Monday, July 2, 2007

The GMAT

Most MBA schools require their potential students to write the GMAT. The GMAT stands for Graduate Management Admissions Test and is used by schools as a tool to help judge the potential success of students in an MBA program. That being said, it is not the only factor that schools consider when evaluating applicants and in some cases is a minor item of consideration.

The test itself is run by the Graduate Management Admissions Council and costs students $250 US to write. You can expect to spend at least 3 and a half hours sitting to write the exam. It is broken down into 3 sections. The first section is the essay portion of the exam, and require takers to complete two 30 minute essays and measures your analytical writing ability. The score for the analytical writing portion doesn't appear in the typical score that people mention when they say how good they did on the GMAT. The analytical writing portion is reported seperately on the score report.
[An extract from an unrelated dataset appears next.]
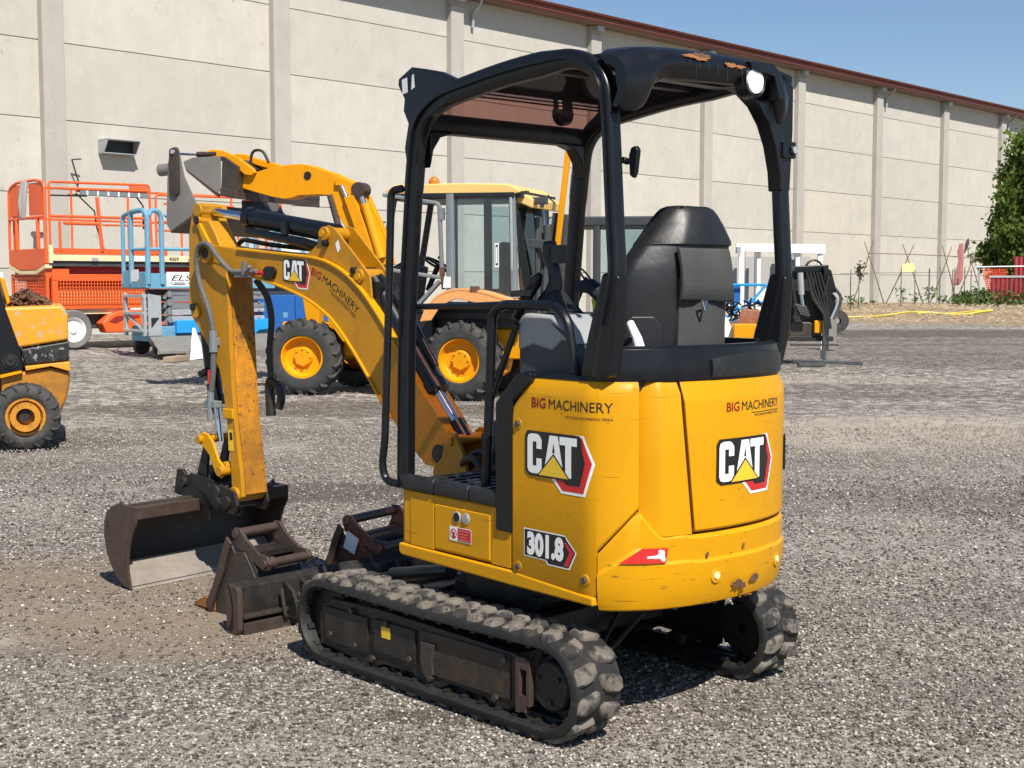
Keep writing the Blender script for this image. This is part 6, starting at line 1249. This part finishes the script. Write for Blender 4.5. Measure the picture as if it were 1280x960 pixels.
# deck
m = MB(); m.box(.10, 6.6, 0, 1.9, 2.02, 2.17); obj("deck", m, M['cream'], OL, FO, bevel=.01); m = MB(); m.box(.12, 6.6, .05, 1.85, 1.90, 2.02); obj("deck_beam", m, M['darkgrey'], OL, FO)
for x in (1.05, 3.55): m = MB(); m.box(x, x + .16, -.02, .0, 2.03, 2.11); obj("deck_clip", m, M['galv'], OL, FO)
m = MB(); m.box(.15, 3.0, -.01, .02, 2.175, 2.31); obj("toe_board", m, M['ored'], OL, FO); m = MB(); m.box(.02, .10, -.03, .03, 1.97, 2.38); obj("corner_post", m, M['cream'], OL, FO)
decal("deck_label", [([(0, 0), (.45, 0), (.45, .11), (0, .11)], None, M['whiteprint'], 0)], lambda u, v, o: (2.05 + u, -.002 - o, 2.04 + v), OL, FO, step=0)
tn_, tf = text_geo("4069", .13, .002); decal("deck_number", [(tn_, tf, M['blkprint'], 0)], lambda u, v, o: (3.05 + u, -.002 - o, 2.05 + v), OL, FO, step=0)
# side rails
rail([(.06, 0, 2.2), (.06, 0, 3.80), (2.55, 0, 3.84), (2.60, 0, 2.2)]); rail([(.08, 0, Zm), (2.58, 0, Zm + .02)], .035); rail([(.08, 0, 3.66), (2.58, 0, 3.70)], .03)
rail([(.30, 0, 2.25), (.30, 0, 2.92)], .035); rail([(1.32, 0, 2.25), (1.22, 0, 3.5)], .045); rail([(.40, 0, 2.88), (1.3, 0, 2.88)], .04); rail([(1.35, 0, 2.86), (2.5, 0, 2.88)], .025)
rail([(2.72, 0, 2.2), (2.72, 0, 3.62), (5.2, 0, 3.66)]); rail([(2.95, 0, 3.42), (3.60, 0, 3.42), (3.68, 0, 3.2), (3.68, 0, 2.2)], .03); rail([(3.75, 0, 3.2), (3.78, 0, 3.42), (4.15, 0, 3.42), (4.2, 0, 3.2), (4.2, 0, 2.2)], .035); rail([(4.3, 0, 3.2), (4.35, 0, 3.42), (4.9, 0, 3.42), (5.0, 0, 3.1), (5.0, 0, 2.6)], .03)
rail([(2.75, 0, 2.98), (5.2, 0, 2.98)], .03); rail([(2.72, 0, 2.78), (4.1, 0, 2.76)], .025); rail([(5.55, 0, 2.25), (5.55, 0, 2.9)], .05); rail([(5.85, 0, 2.25), (5.85, 0, 2.9)], .05); rail([(6.3, 0, 2.2), (6.3, 0, 3.6), (5.2, 0, 3.62)], .03)
m = MB(); m.box(.75, 2.5, .02, .10, 3.60, 3.68); m.box(2.05, 2.5, -.02, .03, 3.72, 3.80); obj("folded_rail_plate", m, M['ored'], OL, FO)
m = MB(); m.box(.80, 2.52, -.03, .0, 3.54, 3.64); lp_ = obj("ladder_strip", m, M['galv_dk'], OL, FO)
for k in range(6): m = MB(); m.box(.95 + k * .26, .99 + k * .26, -.036, -.03, 3.54, 3.64); obj("ladder_rung", m, M['white'], lp_, FO)
m = MB(); m.tube([(.75, .1, 3.58), (1.2, .1, 3.18), (1.25, .1, 2.8), (1.42, .1, 2.3)], .018, 5); m.tube([(2.2, .1, 3.64), (2.44, .1, 3.35), (2.44, .1, 2.8)], .02, 5); m.tube([(.1, .06, 3.5), (1.0, .06, 3.52)], .02, 5); obj("control_cable", m, M['blk'], OL, FO)
# far-side rails
for x in (.06, 1.5, 3.0, 4.5, 6.0): rail([(x, 1.9, 2.2), (x, 1.9, 3.8)], .03)
rail([(.06, 1.9, 3.8), (6.2, 1.9, 3.8)], .03); rail([(.06, 1.9, 3.05), (6.2, 1.9, 3.05)], .03)
# end gate with the orange board
rail([(-.02, .05, 2.3), (-.02, .05, 3.78), (-.02, .5, 3.86), (-.02, 1.55, 3.84), (-.02, 1.95, 3.70), (-.02, 1.98, 2.3)], .035, rad=.15)
m = MB(); m.box(-.03, .0, .12, .86, 3.06, 3.80); m.box(-.03, .0, 1.18, 1.90, 3.06, 3.78); obj("end_board", m, M['ored'], OL, FO, bevel=.06)
rail([(-.02, .05, 3.02), (-.02, 1.95, 3.0)], .035); rail([(-.02, .42, 2.3), (-.02, .45, 3.0)], .045); rail([(-.02, 1.55, 2.3), (-.02, 1.55, 3.0)], .05)
m = MB(); m.prism([(.02, 1.86), (.5, 1.72), (1.4, 1.72), (1.98, 1.86), (1.98, 1.94), (1.4, 1.80), (.5, 1.80), (.02, 1.94)], -.06, .10, 'x'); obj("end_skirt", m, M['cream'], OL, FO)
m = MB(); m.prism([(.02, 2.30), (.02, 1.96), (.5, 1.82), (1.4, 1.82), (1.98, 1.96), (1.98, 2.30)], -.05, .08, 'x'); obj("end_box", m, M['ored'], OL, FO, bevel=.01)
m = MB(); m.tube([(-.06, .95, 3.86), (-.09, 1.0, 3.45), (-.07, 1.12, 3.05)], .06, 8); m.tube([(-.06, .90, 3.84), (-.10, .92, 3.4), (-.08, 1.05, 3.02)], .05, 8); m.tube([(-.05, 1.1, 3.84), (-.09, 1.18, 3.4), (-.07, 1.15, 3.0)], .05, 8); tag(obj("folded_tarp", m, plain('silver_tarp', (.45, .46, .46), .4, .3), None, FO), "folded silver grey tarp hanging over the orange end gate", "tarp")
m = MB(); m.tube([(.25, 1.2, 2.32), (.25, 1.18, 2.55), (.25, 1.28, 2.66)], .05, 8); m.cyl((.25, 1.28, 2.66), (.25, .85, 2.62), .07, 10); m.sph((.25, .85, 2.64), .06, 6); obj("control_stand", m, M['galv'], OL, FO)
# lower body
m = MB(); m.box(-.02, 6.6, .25, 1.7, 1.72, 1.90); obj("scissor_stack", m, M['dred'], OL, FO); m = MB(); m.box(-.02, .55, .10, 1.75, 1.62, 1.86); obj("motor_box", m, M['ored'], OL, FO, bevel=.02)
m = MB(); m.box(.10, 6.6, .02, 1.85, 1.56, 1.72); m.box(.10, 6.6, .02, 1.85, .92, 1.02); m.box(.10, .24, .02, .12, 1.0, 1.6); obj("body_frame", m, M['ored'], OL, FO, bevel=.008)
m = MB(); m.box(.28, 6.5, .18, 1.8, 1.0, 1.42); obj("body_cover", m, M['peach'], OL, FO); m = MB(); m.box(.28, 6.5, .20, 1.8, 1.42, 1.58); obj("body_shadow_gap", m, M['dred'], OL, FO)
m = MB()
for k in range(60): x = .28 + k * .075; m.bar((x, .0, 1.02), (x, .0, 1.58), .016, .016, (0, 1, 0))
for k in range(8): z = 1.05 + k * .075; m.bar((.25, .0, z), (4.8, .0, z), .016, .016)
obj("mesh_guard", m, M['ored'], OL, FO)["kind"] = "stuff"
m = MB()
for k in range(22): y = .1 + k * .085; m.bar((.0, y, 1.05), (.0, y, 1.62), .016, .016, (0, 1, 0))
for k in range(8): z = 1.08 + k * .075; m.bar((.0, .08, z), (.0, 1.9, z), .016, .016)
obj("mesh_guard", m, M['ored'], OL, FO)["kind"] = "stuff"
m = MB(); m.box(-.02, .04, .06, .12, .95, 1.72); m.box(-.02, .04, 1.88, 1.95, .95, 1.72); m.box(-.02, .04, .1, 1.9, 1.62, 1.70); obj("end_frame", m, M['ored'], OL, FO)
m = MB(); m.box(.10, .5, .5, 1.35, .95, 1.42); obj("hydraulic_tank", m, M['ored'], OL, FO, bevel=.05); m = MB(); m.box(.06, .12, .7, 1.25, 1.46, 1.56); obj("tank_cap", m, M['blkplast'], OL, FO)
m = MB(); m.box(.3, 6.6, .1, 1.8, .80, .92); obj("chassis_rail", m, M['cream'], OL, FO); m = MB(); m.box(.3, 6.6, .3, 1.6, .45, .80); obj("chassis", m, M['darkgrey'], OL, FO)
for x, y, f in ((.55, .10, -1), (5.8, .10, -1), (.55, 1.7, 1), (5.8, 1.7, 1)):
    m = MB(); m.lathe([(-.16, .30), (-.17, .42), (-.12, .455), (.12, .455), (.17, .42), (.16, .30)], 32, (x, y, .455)); obj("tyre", m, paint('grey_tyre', (.17, .165, .16), .8) if 'grey_tyre' not in bpy.data.materials else bpy.data.materials['grey_tyre'], OL, FO)
    m = MB(); m.lathe([(-.14 * -f, .31), (-.14 * -f, .27), (-.07 * -f, .22), (-.09 * -f, .10), (-.12 * -f, .09), (-.12 * -f, .005)], 24, (x, y, .455)); obj("rim", m, M['white'], OL, FO)
m = MB(); m.prism([(1.35, .35), (1.25, .58), (1.45, .78), (1.75, .88), (3.4, .90), (3.4, .70), (3.0, .66), (2.9, .55), (3.1, .45), (3.0, .34)], -.06, .30); obj("axle_cover", m, M['ored'], OL, FO, bevel=.04, seg=3)
m = MB(); m.prism([(1.42, .62), (1.60, .74), (2.2, .76), (2.2, .70), (1.75, .66), (1.6, .58)], -.075, -.05); obj("cover_recess", m, M['dred'], OL, FO)
m = MB(); m.box(2.0, 3.2, -.02, .02, .885, .925); obj("white_bar", m, M['white'], OL, FO)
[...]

The second and third sections are both 75 minutes long and cover both verbal and a quantitative performance. These sections are computer adaptive. That means that the next question you get on the test depends on whether or not you answer the previous question correctly. To put it simply, both sections seem to harken back to high school math and high school english. These are the two sections that make up the final score that schools report when they state the average GMAT score of their entering class. The highest score possible is 800.

Before registering for the exam (online at www.mba.com) it's best to make sure that the schools you are hoping to attend require you to write the GMAT. Most of the top schools in Canada, North America, and the rest of the world will require applicants to report a GMAT score, whether or not it is used in assessing your application.